Appels à l’unité européenne face au terrorisme, renforts policiers, ferventes Marseillaises, fermetures de frontières… Bien entendu, des mesures immédiates sont nécessaires pour empêcher des attentats, pour que les gens puissent se promener tranquillement dans la rue, assister à un concert ou manger dans un restaurant. Mais comment espérer des jours meilleurs pour demain ou après-demain, si nous oublions les morts d’aujourd’hui ? Les actions djihadistes renforcent la haine contre l’islam, et la haine contre l’islam offre au djihad à la fois des prétextes et des militants exaltés prêts à s’immoler en tuant.
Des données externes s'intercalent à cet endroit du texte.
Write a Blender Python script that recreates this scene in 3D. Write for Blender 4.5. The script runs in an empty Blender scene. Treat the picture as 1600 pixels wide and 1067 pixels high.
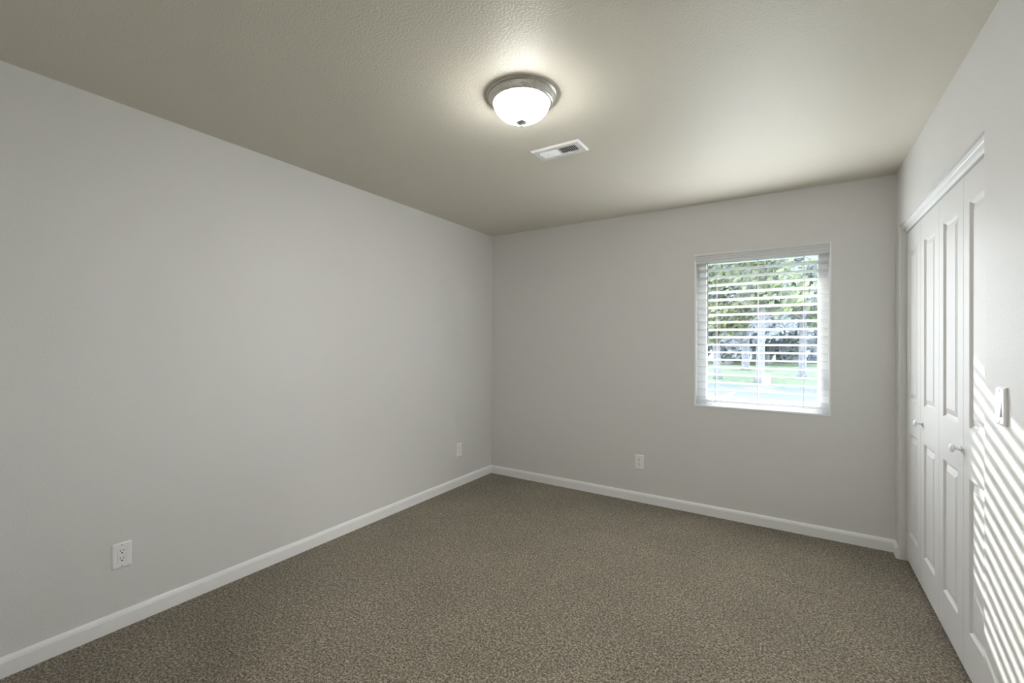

Jusqu’à quand resterons-nous enfermés dans cette folie ? Où sont la Raison et les Lumières proclamées par Paris contre l’aberration sous toutes ses formes ? Qu’en sera-t-il de la Liberté, de l’Egalité et de la Fraternité en Europe si nous les défendons contre d’autres, les étrangers ? Jusqu’à quand le mot de Voltaire se vérifiera-t-il, à savoir “La civilisation n’a pas supprimé la barbarie; elle l’a perfectionnée et l’a rendue plus cruelle et plus barbare” ?

Que brûlent dans Paris les lumignons de cire à la mémoire de tous les morts et pour le réconfort des vivants. Que s’élève la prière miséricordieuse. Mais souvenons-nous de tous les morts, y compris ceux de Raqqa, et n’oublions pas l’histoire. Les attentats que nous endurons et tout ce qui se passe au Moyen Orient ne sont-ils pas le reflet de ce que nous, puissances occidentales, avons contribué à construire et sommes déterminés à détruire ? Songeons à l’Afganistan, à l’Iran, à l’Irak, à la Lybie, à l’Egypte, à la Syrie… Et la Palestine, la pauvre Palestine. Songeons aux cent dernières années d’invasion et de spoliation des puissances occidentales au Moyen Orient, à tant de renversements de gouvernements légitimes quand la démocratie ne servait pas nos intérêts, à toute la collaboration avec les régimes les plus corrompus et les plus dictatoriaux quand cela répondait à nos intérêts.

Face aux morts de Paris et devant les larmes des vivants, continuons de nous interroger: qui a créé, financé et entraîné Al Qaida pour combattre contre la Russie ? Qui a conçu et soutient dans l’ombre l’Etat Islamique pour déstabiliser tout le Moyen Orient et en tirer le meilleur profit ? Parmi ceux qui siègent au G20 des grands du monde ne compte-t-on pas certains gouvernements amis de pays, Arabie Saoudite en tête, qui apportent un soutien idéologique et financier aux djihadistes qui nous combattent et que nous disons combattre ? Les intérêts de l’État Islamique ne coïncident-ils pas étrangment avec ceux du pouvoir financier du monde occidental, auquel sont soumis quasiment tous nos moyens de communication qui autant nous mentent ? Ils ne nous laissent pas respirer.

Et vous, dirigeants politiques des pays arabes, où conduisez-vous vos peuples, cette immense majorité de gens pacifiques, avec vos luttes fratricides sans fin, avec votre affrontement séculaire entre sunnites et chiites, avec vos impossibles projets théocratiques, avec votre rêve de califat confessionnel, médiéval, absurde ? Et vous dirigeants religieux de l’ummah ou communauté musulmane universelle, où conduisez-vous cette multitude de gens croyants pleine de bonté et de générosité, entêtés que vous êtes à vouloir la maintenir enfermée dans le passé ?

Amis et amies musulmans, de vous dépend dans une large mesure que se réalisent dans notre monde la Liberté, l’Egalité et la Fraternité que proclama aussi le Prophète, la paix soit avec lui, avec vous, avec nous. Nous sommes frères. Ne vous laissez pas abuser par ceux – qu’ils soient des “vôtres” ou des “nôtres” – qui veulent vous conduire au désastre par la voie de la soumission ou de la guerre. Puissiez-vous, insha-Allah, vivre parmi nous et être pleinement des nôtres sans cesser d’être vous-mêmes, et puissions-nous, nous, vivre pleinement en liberté, égalité et fraternité parmi vous ! Salam Alaykoum.